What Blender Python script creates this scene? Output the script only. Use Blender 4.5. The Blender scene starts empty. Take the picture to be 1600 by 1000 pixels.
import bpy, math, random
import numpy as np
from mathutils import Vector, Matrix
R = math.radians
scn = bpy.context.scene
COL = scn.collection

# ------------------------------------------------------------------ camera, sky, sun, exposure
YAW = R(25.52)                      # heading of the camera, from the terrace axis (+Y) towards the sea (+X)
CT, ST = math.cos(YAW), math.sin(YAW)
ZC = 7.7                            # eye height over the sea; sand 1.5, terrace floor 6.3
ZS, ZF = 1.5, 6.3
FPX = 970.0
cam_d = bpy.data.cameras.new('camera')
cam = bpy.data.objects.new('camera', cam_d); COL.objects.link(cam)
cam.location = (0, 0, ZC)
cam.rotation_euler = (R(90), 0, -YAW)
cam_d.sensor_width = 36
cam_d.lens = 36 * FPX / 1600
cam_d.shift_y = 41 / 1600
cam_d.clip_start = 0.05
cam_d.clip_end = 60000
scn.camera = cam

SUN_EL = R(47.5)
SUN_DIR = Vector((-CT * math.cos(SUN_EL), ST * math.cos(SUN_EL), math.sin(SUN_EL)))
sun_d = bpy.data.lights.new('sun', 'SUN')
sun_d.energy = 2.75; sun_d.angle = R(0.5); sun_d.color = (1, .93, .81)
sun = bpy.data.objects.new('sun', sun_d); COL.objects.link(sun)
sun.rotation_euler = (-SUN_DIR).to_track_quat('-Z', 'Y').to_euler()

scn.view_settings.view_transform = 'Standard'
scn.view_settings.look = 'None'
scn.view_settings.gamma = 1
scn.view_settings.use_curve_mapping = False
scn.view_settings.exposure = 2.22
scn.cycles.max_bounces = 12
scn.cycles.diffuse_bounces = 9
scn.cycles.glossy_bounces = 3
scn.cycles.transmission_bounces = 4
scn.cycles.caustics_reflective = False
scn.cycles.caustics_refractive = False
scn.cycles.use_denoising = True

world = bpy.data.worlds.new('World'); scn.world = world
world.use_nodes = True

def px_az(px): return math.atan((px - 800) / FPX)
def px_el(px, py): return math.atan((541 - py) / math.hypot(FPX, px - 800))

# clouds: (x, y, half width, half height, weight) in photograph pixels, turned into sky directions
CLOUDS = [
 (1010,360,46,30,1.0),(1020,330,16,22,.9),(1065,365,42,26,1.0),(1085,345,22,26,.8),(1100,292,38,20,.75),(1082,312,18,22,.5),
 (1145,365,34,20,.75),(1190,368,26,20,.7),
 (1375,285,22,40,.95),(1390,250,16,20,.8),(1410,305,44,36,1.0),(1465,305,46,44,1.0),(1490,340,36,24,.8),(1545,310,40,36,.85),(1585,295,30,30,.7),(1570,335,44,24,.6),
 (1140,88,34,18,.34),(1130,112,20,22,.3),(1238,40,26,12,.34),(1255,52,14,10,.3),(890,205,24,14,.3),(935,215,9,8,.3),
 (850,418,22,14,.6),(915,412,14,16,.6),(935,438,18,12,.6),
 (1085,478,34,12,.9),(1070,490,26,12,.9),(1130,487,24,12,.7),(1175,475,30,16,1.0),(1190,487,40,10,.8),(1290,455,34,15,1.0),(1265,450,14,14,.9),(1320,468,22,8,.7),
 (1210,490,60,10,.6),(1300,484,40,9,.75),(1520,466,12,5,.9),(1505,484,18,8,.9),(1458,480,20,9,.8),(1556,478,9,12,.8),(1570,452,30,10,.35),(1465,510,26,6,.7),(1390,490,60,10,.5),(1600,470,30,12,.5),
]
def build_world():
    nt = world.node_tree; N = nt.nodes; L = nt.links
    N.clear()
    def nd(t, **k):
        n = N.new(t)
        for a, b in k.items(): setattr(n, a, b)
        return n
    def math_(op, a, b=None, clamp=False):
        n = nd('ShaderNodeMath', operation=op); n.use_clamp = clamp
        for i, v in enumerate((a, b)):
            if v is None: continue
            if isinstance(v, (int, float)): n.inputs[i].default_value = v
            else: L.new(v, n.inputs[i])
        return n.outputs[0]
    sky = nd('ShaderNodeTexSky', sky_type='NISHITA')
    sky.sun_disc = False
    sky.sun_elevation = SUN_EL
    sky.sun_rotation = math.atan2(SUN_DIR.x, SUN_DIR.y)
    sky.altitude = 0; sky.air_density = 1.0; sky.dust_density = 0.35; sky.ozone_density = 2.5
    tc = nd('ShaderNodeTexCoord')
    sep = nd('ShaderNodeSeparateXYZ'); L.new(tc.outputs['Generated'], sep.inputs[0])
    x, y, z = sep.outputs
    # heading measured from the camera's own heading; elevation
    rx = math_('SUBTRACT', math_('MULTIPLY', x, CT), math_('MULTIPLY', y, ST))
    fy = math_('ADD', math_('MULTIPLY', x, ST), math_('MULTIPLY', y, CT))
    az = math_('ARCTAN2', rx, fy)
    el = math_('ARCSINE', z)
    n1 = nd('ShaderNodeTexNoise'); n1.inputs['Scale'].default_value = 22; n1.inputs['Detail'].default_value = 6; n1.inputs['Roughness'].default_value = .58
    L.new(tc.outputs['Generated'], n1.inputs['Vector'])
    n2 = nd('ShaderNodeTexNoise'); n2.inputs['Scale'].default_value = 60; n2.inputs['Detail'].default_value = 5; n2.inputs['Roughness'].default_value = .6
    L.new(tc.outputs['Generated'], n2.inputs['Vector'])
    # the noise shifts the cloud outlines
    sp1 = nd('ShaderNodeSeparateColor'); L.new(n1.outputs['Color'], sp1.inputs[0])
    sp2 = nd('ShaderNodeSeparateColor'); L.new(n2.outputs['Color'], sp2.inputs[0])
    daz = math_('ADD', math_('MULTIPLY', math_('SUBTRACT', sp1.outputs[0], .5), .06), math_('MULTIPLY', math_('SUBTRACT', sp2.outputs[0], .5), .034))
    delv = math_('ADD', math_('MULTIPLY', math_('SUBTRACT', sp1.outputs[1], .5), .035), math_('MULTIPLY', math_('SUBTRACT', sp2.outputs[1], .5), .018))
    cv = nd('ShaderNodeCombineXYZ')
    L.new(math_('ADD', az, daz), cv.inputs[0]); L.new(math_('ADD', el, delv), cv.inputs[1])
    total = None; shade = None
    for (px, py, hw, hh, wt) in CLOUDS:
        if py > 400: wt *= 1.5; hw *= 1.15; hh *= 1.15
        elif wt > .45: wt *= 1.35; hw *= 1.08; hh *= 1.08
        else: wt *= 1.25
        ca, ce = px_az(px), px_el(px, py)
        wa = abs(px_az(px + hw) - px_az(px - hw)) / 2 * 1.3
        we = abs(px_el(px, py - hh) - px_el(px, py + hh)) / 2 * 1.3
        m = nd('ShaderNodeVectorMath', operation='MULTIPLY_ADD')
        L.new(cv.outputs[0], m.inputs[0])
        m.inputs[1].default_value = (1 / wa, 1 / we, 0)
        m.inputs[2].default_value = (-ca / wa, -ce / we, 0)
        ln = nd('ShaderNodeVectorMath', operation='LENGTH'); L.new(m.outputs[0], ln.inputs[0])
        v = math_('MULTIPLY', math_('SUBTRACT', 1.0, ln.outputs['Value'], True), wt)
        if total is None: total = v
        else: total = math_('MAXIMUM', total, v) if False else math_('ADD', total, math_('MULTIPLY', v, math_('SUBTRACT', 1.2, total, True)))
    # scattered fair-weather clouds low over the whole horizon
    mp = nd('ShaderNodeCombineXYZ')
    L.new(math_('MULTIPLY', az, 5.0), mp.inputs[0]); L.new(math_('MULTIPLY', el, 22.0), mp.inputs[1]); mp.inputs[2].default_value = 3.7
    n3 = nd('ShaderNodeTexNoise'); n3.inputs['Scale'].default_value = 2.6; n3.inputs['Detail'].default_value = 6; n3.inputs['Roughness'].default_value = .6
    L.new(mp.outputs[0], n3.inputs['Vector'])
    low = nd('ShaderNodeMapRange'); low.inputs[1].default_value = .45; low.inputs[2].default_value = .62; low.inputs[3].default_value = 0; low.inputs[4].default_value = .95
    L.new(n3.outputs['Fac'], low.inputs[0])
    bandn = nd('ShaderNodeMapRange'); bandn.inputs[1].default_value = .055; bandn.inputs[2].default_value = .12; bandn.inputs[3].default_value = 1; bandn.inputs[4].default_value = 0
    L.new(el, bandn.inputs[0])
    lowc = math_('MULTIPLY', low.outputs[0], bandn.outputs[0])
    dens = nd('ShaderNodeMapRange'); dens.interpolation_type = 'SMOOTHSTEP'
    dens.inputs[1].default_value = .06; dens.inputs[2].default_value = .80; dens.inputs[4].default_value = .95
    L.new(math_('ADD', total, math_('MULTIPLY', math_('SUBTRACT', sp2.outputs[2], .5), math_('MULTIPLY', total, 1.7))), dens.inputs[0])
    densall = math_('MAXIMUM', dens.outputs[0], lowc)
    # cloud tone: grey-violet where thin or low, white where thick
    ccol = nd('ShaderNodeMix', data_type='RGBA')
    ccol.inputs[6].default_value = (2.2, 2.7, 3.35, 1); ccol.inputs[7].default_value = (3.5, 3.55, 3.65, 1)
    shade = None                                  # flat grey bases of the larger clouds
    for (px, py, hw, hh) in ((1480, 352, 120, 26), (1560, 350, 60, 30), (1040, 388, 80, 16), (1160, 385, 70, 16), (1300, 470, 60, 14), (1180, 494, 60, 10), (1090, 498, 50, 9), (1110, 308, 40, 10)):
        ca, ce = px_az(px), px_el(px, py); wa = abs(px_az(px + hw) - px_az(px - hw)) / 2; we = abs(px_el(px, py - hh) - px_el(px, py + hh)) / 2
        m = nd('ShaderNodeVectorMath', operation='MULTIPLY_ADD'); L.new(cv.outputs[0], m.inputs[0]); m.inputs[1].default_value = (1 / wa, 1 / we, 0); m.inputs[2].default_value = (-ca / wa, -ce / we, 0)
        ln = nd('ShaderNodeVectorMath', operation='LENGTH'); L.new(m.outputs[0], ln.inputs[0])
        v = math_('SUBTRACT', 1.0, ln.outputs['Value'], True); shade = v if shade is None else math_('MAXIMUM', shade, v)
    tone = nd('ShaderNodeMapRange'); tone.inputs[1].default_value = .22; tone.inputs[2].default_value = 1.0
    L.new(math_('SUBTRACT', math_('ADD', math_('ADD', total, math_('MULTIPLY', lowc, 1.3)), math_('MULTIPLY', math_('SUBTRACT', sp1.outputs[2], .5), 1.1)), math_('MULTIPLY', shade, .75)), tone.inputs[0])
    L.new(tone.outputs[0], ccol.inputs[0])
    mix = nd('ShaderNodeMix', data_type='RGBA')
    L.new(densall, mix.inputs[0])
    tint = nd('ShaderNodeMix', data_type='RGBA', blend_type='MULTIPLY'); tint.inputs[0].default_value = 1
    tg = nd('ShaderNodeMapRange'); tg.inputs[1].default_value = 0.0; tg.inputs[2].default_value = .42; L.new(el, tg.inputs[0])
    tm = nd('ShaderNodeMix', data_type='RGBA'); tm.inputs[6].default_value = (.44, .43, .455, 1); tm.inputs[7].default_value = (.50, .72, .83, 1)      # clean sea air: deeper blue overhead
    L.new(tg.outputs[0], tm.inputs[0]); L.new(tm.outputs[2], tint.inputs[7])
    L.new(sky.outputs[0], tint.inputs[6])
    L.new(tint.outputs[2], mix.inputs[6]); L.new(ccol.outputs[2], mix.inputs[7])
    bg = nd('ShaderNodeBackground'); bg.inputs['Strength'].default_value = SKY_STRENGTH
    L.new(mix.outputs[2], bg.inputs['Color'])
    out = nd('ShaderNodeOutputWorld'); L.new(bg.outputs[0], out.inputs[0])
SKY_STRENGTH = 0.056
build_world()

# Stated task
Which lines contain "scene"? Show each of them.

# Solution
What Blender Python script creates this scene? Output the script only. Use Blender 4.5. The Blender scene starts empty. Take the picture to be 1600 by 1000 pixels.
scn = bpy.context.scene